Minor Victories – Minor Victories

Spesso il termine “supergruppo” ci fa storcere il naso, ben consapevoli che l’operazione commerciale è in agguato, e che un’accozzaglia di personaggi provenienti da background troppo diversi, e spesso decisi a reiterare lo stereotipo che li ha resi famosi, può rischiare di trasformarli in breve tempo nella caricatura di loro stessi. Con i Minor Victories questa eventualità è stata subito messa a tacere, e con l’uscita del primo singolo A Hundred Ropes hanno dimostrato la potenzialità del progetto che unisce Rachel Goswell, voce di Slowdive e Mojave 3, Justin Lockey, chitarra e synth negli Editors, ai quali si sono aggiunti Stuart Braithwaite dei Mogwai e il regista James Lockey, fratello di Justin, che cura i teaser e i videoclip, tutti rigorosamente black and white, che precedono l’uscita dell’album omonimo. Ogni membro porta la propria esperienza all’interno di una band che ha un’identità ben delineata, punto di incontro tra le suggestioni shoegaze, esaltate dall’eterea voce della Goswell, e la la potenza sonora del post rock, condita da una ritmica squisitamente pop che emerge in brani come Scattered Ashes (song for Richard).

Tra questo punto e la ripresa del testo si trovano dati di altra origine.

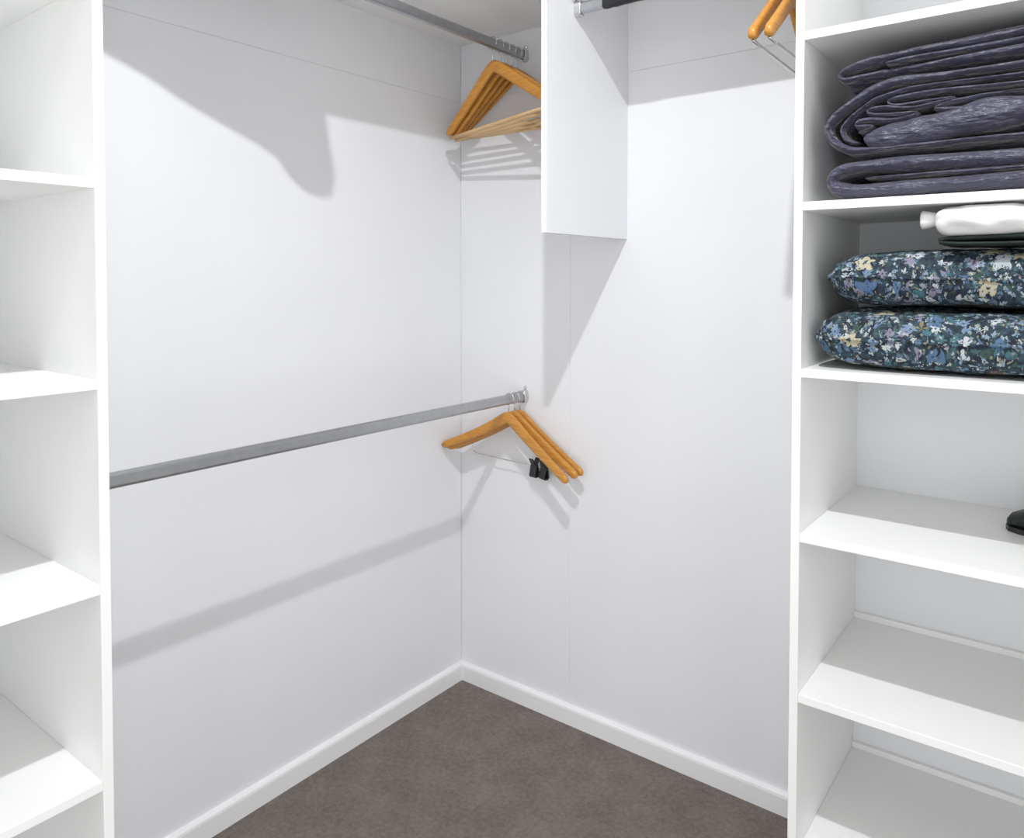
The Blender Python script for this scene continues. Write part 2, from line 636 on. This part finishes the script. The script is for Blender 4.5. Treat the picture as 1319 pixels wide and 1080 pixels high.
def hanger(style, loc, rz, tilt, label, group, bar=None):
    e = empty('coat_hanger', loc, rz)
    e.rotation_euler = (0, tilt, rz)
    tag(e, label, 'hanger', group)
    a = link('arms', HK[style + '_arms'], 'wood', e, True)
    link('hook', HK[style + '_hook'], 'wire', e, True)
    if bar == 'wood':
        link('trouser_bar', HK['up_bar'], 'dowel', e, True)
    elif bar == 'wire':
        link('trouser_bar', HK['wire_bar'], 'wire', e, True)
    elif bar == 'clip':
        b = link('trouser_bar', HK['clip_bar'], 'wire', e, True)
        for x in (0.060, 0.096):
            c = link('clip', clip_mesh(), 'black', e, False)
            c.location = (x, 0, -0.202)
            c.rotation_euler = (0, random.uniform(-.15, .15), random.uniform(-.3, .3))
    return e


def clip_mesh():
    """sprung clip: two angled jaws round the bar with finger lugs above"""
    bm = bmesh.new()

    def slab(c, sz, rot):
        mtx = Matrix.Translation(c) @ Matrix.Rotation(rot, 4, 'X') @ Matrix.Diagonal((*sz, 1))
        bmesh.ops.create_cube(bm, size=1, matrix=mtx)
    for s in (-1, 1):
        slab(Vector((0, s * 0.006, -0.012)), (0.026, 0.004, 0.036), s * 0.22)
        slab(Vector((0, s * 0.009, 0.014)), (0.018, 0.004, 0.022), -s * 0.5)
        slab(Vector((0, s * 0.004, -0.030)), (0.028, 0.006, 0.006), 0)
    bmesh.ops.create_cone(bm, cap_ends=True, segments=12, radius1=0.007, radius2=0.007, depth=0.02,
                          matrix=Matrix.Rotation(R(90), 4, 'Y'))
    bmesh.ops.bevel(bm, geom=bm.edges[:], offset=0.0008, segments=1, affect='EDGES')
    me = bpy.data.meshes.new('clip')
    bm.to_mesh(me)
    bm.free()
    return me


ups = [(-0.045, 0, 0), (-0.073, 1, -2), (-0.102, 3, -3.5), (-0.132, 6, -5), (-0.164, 9.5, -4)]
ul = ['wooden hanger on the upper left rod, deepest into the corner',
      'wooden hanger on the upper left rod, second from the corner',
      'wooden hanger on the upper left rod, middle of the bunch of five',
      'wooden hanger on the upper left rod, second nearest the camera',
      'honey wooden hanger on the upper left rod, frontmost of the bunch of five']
for (y, a, t), lab in zip(ups, ul):
    hanger('up', (RX, y, ZUP), R(-a), R(t), lab, 'wooden hangers on the upper left rod', 'wood')
lows = [(-0.028, 0.5, 2, 'clip'), (-0.055, 0.5, 2.5, None), (-0.083, -1.5, 4.5, None)]
ll = ['wooden hanger with black clips on a thin bar, lower rod, nearest the corner',
      'wooden hanger on the lower rod, middle of the three there',
      'wooden hanger on the lower rod, frontmost of the three there']
for (y, a, t, b), lab in zip(lows, ll):
    hanger('low', (RX, y, ZLOW), R(a), R(t), lab, 'wooden hangers on the lower rod', b)
for x, a, lab in ((1.126, 2, 'wooden hanger with wire bar at the top right, left of the pair'),
                  (1.160, 1, 'wooden hanger with wire bar at the top right, closest to the bedding shelves')):
    hanger('up', (x, RY, ZR), R(90 + a), 0, lab, 'wooden hangers on the short right rod', 'wire')

# black strap wrapped round the short rod
so = oval(0.019, 0.034)
rows = []
for i in range(15):
    x = -0.065 + 0.13 * i / 14
    k = 1.0 + 0.10 * noise.noise(Vector((x * 60, 3, 1)))
    if i in (0, 14):
        k *= 0.9
    rows.append([(x, a * k, b * k) for a, b in so])
st = link('strap', grid_mesh('strap', rows, True, True), 'black', None, True)
st.location = (0.756, RY, ZR)
tag(st, 'black strap wrapped round the short rod next to the divider panel', 'strap')


# ------------------------------------------------------------------ folded bedding
def ribbon(bmv, bmf, pts, th, y0, y1, amp, seed, sub=6, ny=26):
    """thick folded sheet: centreline in x/z, extruded along y with rounded hems and wrinkles"""
    cl = catmull([Vector((p[0], 0, p[1])) for p in pts], sub)
    # resample evenly
    ds = 0.009
    ev = [cl[0]]
    acc = 0
    for a, b in zip(cl, cl[1:]):
        acc += (b - a).length
        if acc >= ds:
            ev.append(b)
            acc = 0
    n_ = len(ev)
    base = len(bmv)
    ring = 2 * n_
    for j in range(ny + 1):
        v = j / ny
        y = y0 + (y1 - y0) * v
        edge = min(v, 1 - v) * abs(y1 - y0)
        hs = min(1.0, 0.30 + 0.70 * math.sqrt(min(1, edge / 0.016)))
        up, dn = [], []
        for i, p in enumerate(ev):
            t = (ev[min(i + 1, n_ - 1)] - ev[max(i - 1, 0)]).normalized()
            nr = Vector((-t.z, 0, t.x))
            s = i * ds
            wob = amp * noise.noise(Vector((s * 9 + seed, y * 7, seed * 1.3))) + amp * 0.8 * noise.noise(Vector((s * 24, y * 14 + seed, seed))) + amp * 0.35 * noise.noise(Vector((s * 60, y * 30 + seed, seed)))
            puff = 1 + 0.5 * noise.noise(Vector((s * 13 + seed * 2, y * 9, 4.2))) + 0.35 * noise.noise(Vector((s * 38 + seed * 2, y * 20, 1.2)))
            ty = y + (0.012 * noise.noise(Vector((s * 10, seed * 3, 0))) + 0.006 * noise.noise(Vector((s * 40, seed * 3, 5)))) * (1 if v < 0.5 else -1)
            endk = min(1.0, 0.35 + 0.65 * min(i, n_ - 1 - i) / 2.0)
            h = th / 2 * hs * puff * endk
            c = p + Vector((0, ty, wob if abs(t.x) > 0.5 else wob * 0.3))
            up.append(tuple(c + nr * h))
            dn.append(tuple(c - nr * h))
        bmv.extend(up + dn[::-1])
    for j in range(ny):
        for i in range(ring):
            a = base + j * ring + i
            b = base + j * ring + (i + 1) % ring
            bmf.append((a, b, b + ring, a + ring))
    for j in (0, ny):
        for i in range(n_ - 1):
            a = base + j * ring + i
            d = base + j * ring + ring - 1 - i
            bmf.append((a, a + 1, d - 1, d) if j else (d, d - 1, a + 1, a))


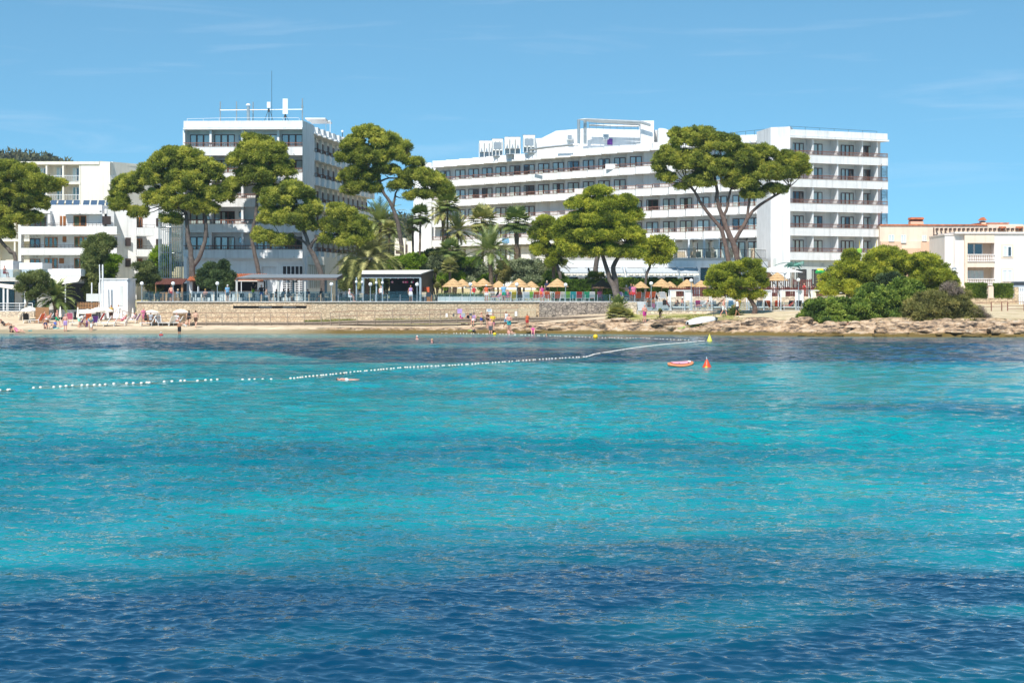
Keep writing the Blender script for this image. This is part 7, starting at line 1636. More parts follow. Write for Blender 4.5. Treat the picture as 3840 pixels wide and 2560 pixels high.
m = MB(); m.prism([(XX(3600, 236), 232), (XX(4000, 236), 232), (XX(4000, 236), 246), (XX(3600, 236), 246)], 2.4, 3.99); tag(m.build('road', 'concrete'), kind='structure')

# dinghy on skids, trolley, bathing platform
g = on_ground(2630, 1222); t = thing('dinghy', 'upturned white dinghy lying on the rocks on yellow skids', 'boat', g, R(0)); m = MB(); ns, na = 16, 10; V = []; L = 3.0
for i in range(ns+1):
    u = i/ns; w_ = .62*math.sin(math.pi*(.12+.82*u)**.8)**.55; h_ = .55*(math.sin(math.pi*(.14+.78*u))**.45)
    for k in range(na+1): a = math.pi*k/na; V.append((-L/2+L*u, -math.cos(a)*w_, .14+.42*u+math.sin(a)**.75*h_))
Fc = [(i*(na+1)+k, (i+1)*(na+1)+k, (i+1)*(na+1)+k+1, i*(na+1)+k+1) for i in range(ns) for k in range(na)]; Fc += [list(range(na+1)), [ns*(na+1)+k for k in range(na+1)][::-1]]
m.add(V, Fc); o = m.build('hull', 'white_plastic', t, True, world=False); t.rotation_euler = (0, 0, R(24))
m = MB(); m.box(-1.56, -1.46, -.16, .16, .12, .40); m.build('transom_notch', 'black', t, world=False)
m = MB(); m.tube([(-2.7, -.15, -.25), (.9, .1, .22)], .035); m.tube([(-1.9, .3, -.1), (1.0, .4, .22)], .035); m.build('skid', 'lime_cloth', t, world=False)
g = on_ground(2678, 1203); t = thing('boat_trolley', 'small dark boat trolley standing behind the dinghy', 'trolley', g); m = MB(); [m.bar((g.x+a, g.y, g.z), (g.x+a*.7, g.y, g.z+.95), .05) for a in (-.1, .1)]; m.bar((g.x-.15, g.y, g.z+.95), (g.x+.15, g.y, g.z+.95), .06); m.build('frame', 'metal_dark', t); [(m := MB(), m.tube([(g.x+a, g.y-.05, g.z+.18), (g.x+a, g.y+.05, g.z+.18)], .17, 12), m.build('wheel', 'metal_dark', t)) for a in (-.25, .2)]
Yp_ = 195.; p = W(3185, 1233, Yp_); t = thing('bathing_platform', 'weathered wooden platform with a ladder on the rocks before the thicket', 'platform', (p.x, Yp_, .3)); m = MB(); a, b = XX(3122, Yp_), XX(3252, Yp_); [m.box(a+(b-a)*k/26, a+(b-a)*(k+1)/26-.03, Yp_, Yp_+1.6, p.z-.1, p.z) for k in range(26)]; m.build('planks', 'concrete', t)
m = MB(); [m.box(x-.05, x+.05, Yp_+.05, Yp_+.15, -.3, p.z+(.45 if x in (a, b) else 0)) for x in (a, XX(3168, Yp_), XX(3200, Yp_), b)]; m.build('posts', 'grey_wood', t)
m = MB(); [m.bar((XX(3174+5*k, Yp_-.3), Yp_-.25, p.z-.05), (XX(3178+5*k, Yp_-.3), Yp_-.5, .15), .05) for k in range(5)]; [m.bar((XX(3172, Yp_), Yp_-.3, p.z-.15-.2*k), (XX(3198, Yp_), Yp_-.3, p.z-.15-.2*k), .04) for k in range(3)]; m.build('ladder', 'metal_dark', t)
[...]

L’inizio, fortissimo, con Give up the Ghost ci chiarisce subito le idee sul percorso che queste quattro personalità hanno intrapreso: un crescendo che delinea la prima parte del lavoro, dove troviamo tutti in fila i quattro singoli, dalla citata A Hundred Ropes, alla struggente Breaking my light (il video, con protagonista un anziano, emblema della decadenza e della solitudine, è un vero colpo allo stomaco), alle intricate costruzioni sonore di Folk Arp. Scattered Ahes (Song For Richard) introduce il primo ospite, James Graham dei Twilight Sad che presta la propria voce in un’armonia perfetta con quella di Rachel. Ma è dopo la metà che arriva la vera sorpresa: su For you always, riconosciamo subito la voce e quel cantato tipico, quello “stream of consciousness” che piega la metrica e gli accenti a proprio favore, di Mark Kozelek dei Sun Kil Moon. Un duetto in cui lui e la Goswell raccontano le origini della loro amicizia che ha il sapore di un amore platonico, nata ai tempi di Mojave 3 e Red House Painters. Nonostante la partecipazione illustre e per quanto accattivante, il brano non convince appieno, risultando troppo forte la personalità di Kozelez all’interno di un percorso stilistico preciso. Un brano che in un certo senso spezza il disco in due parti, entrambe bilanciate. Si riprende con il pezzo più shoegaze dell’intero album, Out to Sea e il ritmo incalzante di The Thief. Nell’epica conclusione con Higher Hopes si sente forte e chiara la matrice Mogwai.

Minor Victories non è un supergruppo, è una macchina ben oliata in cui ogni meccanismo funziona alla perfezione. Un lavoro di squadra in cui ogni componente porta la propria esperienza al servizio di un grater good che si palesa in questi 10 brani. Un lavoro che piacerà ai nostalgici del dream pop e dello shoegaze come agli amanti delle atmosfere cupe di un certo post-rock, stemperate e addolcite da un cantato impalpabile e celestiale. Un disco che non solo non delude le inevitabili altissime aspettative, ma addirittura le supera.